Chicago Police

Judge Orders The Release of Previously-Sealed Van Dyke Documents

Newly-released documents reveal the intense arguments filed by former Chicago Police Officer Jason Van Dyke, in an attempt to dismiss the murder charges he faced two years ago.

Van Dyke was convicted of murder in the 2014 killing of teenager LaQuan McDonald, who died after Van Dyke fired 18 shots into his body after he ignored demands that he drop a knife and surrender to police. A police dashcam showed the shooting in vivid detail, and the release of that tape sparked intense protests throughout the city.

In the runup to Van Dyke’s trial, his attorney's argued that their client had become a sacrificial lamb, thrown to the wolves to placate an angry public.

“It was all but inevitable that the city would erupt when the tape was shown--and it did,” Defense Attorney Daniel Herbert wrote in a pretrial motion seeking dismissal of the indictment against Van Dyke. “The public was constantly told that they should, and would, be outraged.

Herbert told the judge it was obvious that his client “was sacrificed to appease the angry hoarde.”

Twenty documents, which had previously been kept under seal, were released Wednesday.
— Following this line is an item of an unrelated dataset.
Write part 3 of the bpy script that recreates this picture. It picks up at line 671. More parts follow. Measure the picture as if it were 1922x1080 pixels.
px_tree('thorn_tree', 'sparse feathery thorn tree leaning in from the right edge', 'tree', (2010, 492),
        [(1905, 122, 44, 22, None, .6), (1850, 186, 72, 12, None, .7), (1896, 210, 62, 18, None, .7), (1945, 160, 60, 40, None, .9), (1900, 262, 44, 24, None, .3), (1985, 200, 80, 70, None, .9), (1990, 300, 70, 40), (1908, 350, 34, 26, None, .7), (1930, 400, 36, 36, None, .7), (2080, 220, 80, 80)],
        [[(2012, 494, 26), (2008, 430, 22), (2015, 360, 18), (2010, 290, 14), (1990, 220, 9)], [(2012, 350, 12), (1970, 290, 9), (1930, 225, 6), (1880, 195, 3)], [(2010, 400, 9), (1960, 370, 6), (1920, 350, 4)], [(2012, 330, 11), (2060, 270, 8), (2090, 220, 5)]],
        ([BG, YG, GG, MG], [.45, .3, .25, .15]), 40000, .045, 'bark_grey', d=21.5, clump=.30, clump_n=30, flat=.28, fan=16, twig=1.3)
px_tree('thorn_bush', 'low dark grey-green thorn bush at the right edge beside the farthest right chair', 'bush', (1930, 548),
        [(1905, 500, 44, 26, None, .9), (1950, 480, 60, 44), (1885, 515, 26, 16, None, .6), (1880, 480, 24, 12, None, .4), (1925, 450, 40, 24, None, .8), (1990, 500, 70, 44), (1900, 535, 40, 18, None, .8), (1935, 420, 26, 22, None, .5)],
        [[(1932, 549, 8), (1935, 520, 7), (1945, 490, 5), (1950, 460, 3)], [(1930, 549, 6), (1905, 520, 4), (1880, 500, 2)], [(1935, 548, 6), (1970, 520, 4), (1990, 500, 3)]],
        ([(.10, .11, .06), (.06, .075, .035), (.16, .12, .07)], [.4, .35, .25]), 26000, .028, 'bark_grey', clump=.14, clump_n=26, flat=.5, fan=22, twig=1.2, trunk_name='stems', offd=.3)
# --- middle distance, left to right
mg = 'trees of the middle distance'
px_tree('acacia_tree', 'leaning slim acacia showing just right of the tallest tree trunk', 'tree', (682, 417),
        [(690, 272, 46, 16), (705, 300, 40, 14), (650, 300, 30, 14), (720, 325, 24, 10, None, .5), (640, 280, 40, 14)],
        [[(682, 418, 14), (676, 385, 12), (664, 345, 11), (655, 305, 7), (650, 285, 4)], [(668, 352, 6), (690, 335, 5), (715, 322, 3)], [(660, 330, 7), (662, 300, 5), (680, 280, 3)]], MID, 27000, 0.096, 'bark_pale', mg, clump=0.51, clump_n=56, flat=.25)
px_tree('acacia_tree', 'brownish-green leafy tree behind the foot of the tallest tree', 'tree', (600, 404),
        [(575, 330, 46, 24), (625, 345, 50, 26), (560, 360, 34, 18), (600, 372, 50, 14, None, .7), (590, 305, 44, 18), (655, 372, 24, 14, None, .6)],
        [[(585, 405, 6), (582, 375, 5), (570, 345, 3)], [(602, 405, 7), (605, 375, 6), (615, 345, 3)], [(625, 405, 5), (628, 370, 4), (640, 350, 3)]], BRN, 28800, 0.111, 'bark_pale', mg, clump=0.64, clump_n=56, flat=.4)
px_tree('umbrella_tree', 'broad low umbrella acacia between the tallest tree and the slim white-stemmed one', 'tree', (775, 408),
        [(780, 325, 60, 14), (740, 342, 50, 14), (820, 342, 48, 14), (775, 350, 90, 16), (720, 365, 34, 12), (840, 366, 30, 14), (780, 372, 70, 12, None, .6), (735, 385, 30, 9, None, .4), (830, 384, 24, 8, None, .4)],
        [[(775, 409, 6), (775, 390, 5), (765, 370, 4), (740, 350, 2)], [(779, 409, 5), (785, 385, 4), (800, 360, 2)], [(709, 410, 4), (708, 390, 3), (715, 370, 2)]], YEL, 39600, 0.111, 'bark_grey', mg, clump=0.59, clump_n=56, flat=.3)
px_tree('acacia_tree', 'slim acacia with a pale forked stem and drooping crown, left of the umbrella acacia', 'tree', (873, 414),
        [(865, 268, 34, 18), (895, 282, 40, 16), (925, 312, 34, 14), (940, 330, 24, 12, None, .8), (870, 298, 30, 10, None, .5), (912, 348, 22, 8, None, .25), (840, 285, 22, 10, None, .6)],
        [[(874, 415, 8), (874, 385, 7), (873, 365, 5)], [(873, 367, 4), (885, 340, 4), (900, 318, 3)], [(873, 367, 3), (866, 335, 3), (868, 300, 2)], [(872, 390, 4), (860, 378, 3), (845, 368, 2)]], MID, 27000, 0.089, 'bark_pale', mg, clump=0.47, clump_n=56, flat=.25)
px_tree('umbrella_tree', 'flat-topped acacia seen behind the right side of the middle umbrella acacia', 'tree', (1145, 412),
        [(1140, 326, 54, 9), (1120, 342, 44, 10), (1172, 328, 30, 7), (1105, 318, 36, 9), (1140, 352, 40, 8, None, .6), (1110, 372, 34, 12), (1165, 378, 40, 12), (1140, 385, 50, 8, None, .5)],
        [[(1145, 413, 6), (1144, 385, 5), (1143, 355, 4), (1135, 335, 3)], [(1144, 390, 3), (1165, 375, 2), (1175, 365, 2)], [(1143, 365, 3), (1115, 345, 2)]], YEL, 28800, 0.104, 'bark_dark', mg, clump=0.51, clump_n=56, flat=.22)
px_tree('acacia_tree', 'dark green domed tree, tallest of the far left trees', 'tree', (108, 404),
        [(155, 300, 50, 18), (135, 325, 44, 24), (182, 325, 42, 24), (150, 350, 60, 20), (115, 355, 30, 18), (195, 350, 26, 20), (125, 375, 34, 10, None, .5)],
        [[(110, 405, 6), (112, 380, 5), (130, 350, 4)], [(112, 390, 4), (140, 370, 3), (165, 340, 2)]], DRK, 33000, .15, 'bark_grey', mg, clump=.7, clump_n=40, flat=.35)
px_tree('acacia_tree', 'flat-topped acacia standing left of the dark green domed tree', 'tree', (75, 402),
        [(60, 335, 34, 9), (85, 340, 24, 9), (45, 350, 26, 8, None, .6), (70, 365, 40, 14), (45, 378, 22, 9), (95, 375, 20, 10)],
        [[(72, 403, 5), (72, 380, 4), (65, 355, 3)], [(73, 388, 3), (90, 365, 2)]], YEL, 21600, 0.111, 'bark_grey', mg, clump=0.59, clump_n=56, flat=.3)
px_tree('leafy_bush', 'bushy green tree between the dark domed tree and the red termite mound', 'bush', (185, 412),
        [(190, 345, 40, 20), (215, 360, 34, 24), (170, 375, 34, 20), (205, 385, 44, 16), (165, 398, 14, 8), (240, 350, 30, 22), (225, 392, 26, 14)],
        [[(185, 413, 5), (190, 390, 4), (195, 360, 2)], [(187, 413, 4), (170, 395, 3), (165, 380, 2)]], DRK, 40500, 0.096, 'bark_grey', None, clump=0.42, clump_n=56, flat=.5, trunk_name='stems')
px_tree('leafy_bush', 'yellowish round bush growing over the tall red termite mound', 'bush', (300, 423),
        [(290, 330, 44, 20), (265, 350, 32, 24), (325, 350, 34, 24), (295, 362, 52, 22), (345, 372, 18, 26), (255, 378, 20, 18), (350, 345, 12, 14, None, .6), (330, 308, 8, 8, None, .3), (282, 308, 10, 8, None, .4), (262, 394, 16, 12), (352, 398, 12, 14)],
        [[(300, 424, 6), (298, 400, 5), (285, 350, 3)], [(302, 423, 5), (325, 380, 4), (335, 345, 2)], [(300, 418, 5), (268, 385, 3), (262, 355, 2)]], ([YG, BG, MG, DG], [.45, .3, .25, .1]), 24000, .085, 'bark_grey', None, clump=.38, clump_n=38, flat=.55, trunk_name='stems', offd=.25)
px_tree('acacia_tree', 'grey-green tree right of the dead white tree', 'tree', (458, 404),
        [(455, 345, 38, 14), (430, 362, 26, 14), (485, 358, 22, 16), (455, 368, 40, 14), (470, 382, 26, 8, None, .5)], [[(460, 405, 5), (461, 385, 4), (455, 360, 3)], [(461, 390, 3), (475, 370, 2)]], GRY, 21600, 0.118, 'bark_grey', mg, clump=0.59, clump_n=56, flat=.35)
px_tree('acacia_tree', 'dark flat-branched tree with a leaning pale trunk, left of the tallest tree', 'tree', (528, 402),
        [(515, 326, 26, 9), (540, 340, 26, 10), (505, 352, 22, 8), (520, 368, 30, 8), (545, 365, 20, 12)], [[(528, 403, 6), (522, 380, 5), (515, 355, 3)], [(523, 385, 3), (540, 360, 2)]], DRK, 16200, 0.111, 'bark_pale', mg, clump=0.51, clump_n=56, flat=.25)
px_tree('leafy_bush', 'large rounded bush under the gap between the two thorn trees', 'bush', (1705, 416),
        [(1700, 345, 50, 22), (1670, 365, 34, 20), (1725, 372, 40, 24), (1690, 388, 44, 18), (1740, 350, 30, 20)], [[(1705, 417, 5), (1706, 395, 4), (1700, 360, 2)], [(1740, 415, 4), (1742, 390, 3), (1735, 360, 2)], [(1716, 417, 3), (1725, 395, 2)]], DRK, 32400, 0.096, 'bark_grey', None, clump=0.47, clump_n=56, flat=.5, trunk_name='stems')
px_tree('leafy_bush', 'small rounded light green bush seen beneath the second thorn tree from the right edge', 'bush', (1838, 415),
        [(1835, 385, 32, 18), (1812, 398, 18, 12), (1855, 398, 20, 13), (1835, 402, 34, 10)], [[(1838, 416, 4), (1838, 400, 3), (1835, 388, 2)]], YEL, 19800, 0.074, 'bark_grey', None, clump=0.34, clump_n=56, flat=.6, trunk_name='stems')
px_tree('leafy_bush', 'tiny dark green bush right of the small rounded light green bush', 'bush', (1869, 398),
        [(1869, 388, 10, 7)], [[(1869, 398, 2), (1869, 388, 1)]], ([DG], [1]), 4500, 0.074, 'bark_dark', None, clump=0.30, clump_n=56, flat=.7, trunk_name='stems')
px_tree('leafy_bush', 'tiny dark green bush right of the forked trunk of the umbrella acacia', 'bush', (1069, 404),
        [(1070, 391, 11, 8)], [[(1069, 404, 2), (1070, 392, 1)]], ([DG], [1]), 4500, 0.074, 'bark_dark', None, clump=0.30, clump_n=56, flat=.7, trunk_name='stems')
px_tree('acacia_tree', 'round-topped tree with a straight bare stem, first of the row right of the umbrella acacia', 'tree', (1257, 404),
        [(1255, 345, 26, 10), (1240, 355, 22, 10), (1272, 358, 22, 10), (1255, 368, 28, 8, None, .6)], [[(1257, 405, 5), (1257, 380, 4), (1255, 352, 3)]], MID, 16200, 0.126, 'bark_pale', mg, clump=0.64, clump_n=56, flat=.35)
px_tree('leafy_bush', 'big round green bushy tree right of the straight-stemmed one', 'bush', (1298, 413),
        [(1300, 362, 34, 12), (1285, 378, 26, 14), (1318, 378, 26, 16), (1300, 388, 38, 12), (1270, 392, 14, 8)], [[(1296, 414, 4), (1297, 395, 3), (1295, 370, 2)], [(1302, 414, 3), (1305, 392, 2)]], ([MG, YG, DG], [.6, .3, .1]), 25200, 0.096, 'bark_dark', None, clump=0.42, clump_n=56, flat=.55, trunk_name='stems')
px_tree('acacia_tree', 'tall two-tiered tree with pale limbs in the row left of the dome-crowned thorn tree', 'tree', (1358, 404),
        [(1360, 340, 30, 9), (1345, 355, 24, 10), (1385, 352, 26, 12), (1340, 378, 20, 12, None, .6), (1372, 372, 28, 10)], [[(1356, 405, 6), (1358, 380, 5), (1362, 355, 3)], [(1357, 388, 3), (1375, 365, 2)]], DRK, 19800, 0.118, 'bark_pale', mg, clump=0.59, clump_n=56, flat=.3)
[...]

Many carried heavy redactions, some through the entire document.

In one series of motions, the defense lawyers argued that prosecutors had prejudiced the grand jury with misleading testimony, and a failure to inform them of Illinois law, which gives officers wide latitude in the use of deadly force.

“As a result, the grand jurors did not and could not have known that Illinois law potentially allowed Officer Van Dyke to use deadly force legally to stop McDonald from more violence,” they wrote. “The omissions by the prosecutors violated Van Dyke’s 5th amendment right by presenting deceptive and misleading evidence.”

Prosecutors vehemently objected that it was not their job to present Van Dyke’s defense to the grand jury.

“The people had no legal obligation to present (the law) or any exculpatory information,” Special Prosecutor Joseph McMahon wrote. Noting that it has “always been thought sufficient to hear only the prosecutor’s side” in grand jury proceedings, McMahon said to do otherwise “would turn 200 plus years of law on its head.”

At one point prior to trial, defense lawyers sought to offer proof of McDonald’s violence tendencies, and said they hoped to put his mother Tina Hunter on the stand to discuss his PCP and marijuana use as well as an incident where she became so fearful she called police.

Hunter never testified at trial, and it isn’t clear whether Judge Vincent Gaughn ruled against the defense plans to have her tell of his past behavior.

Van Dyke was convicted of two counts of first degree murder and 16 counts of aggravated battery. He was sentenced to just under seven years in prison.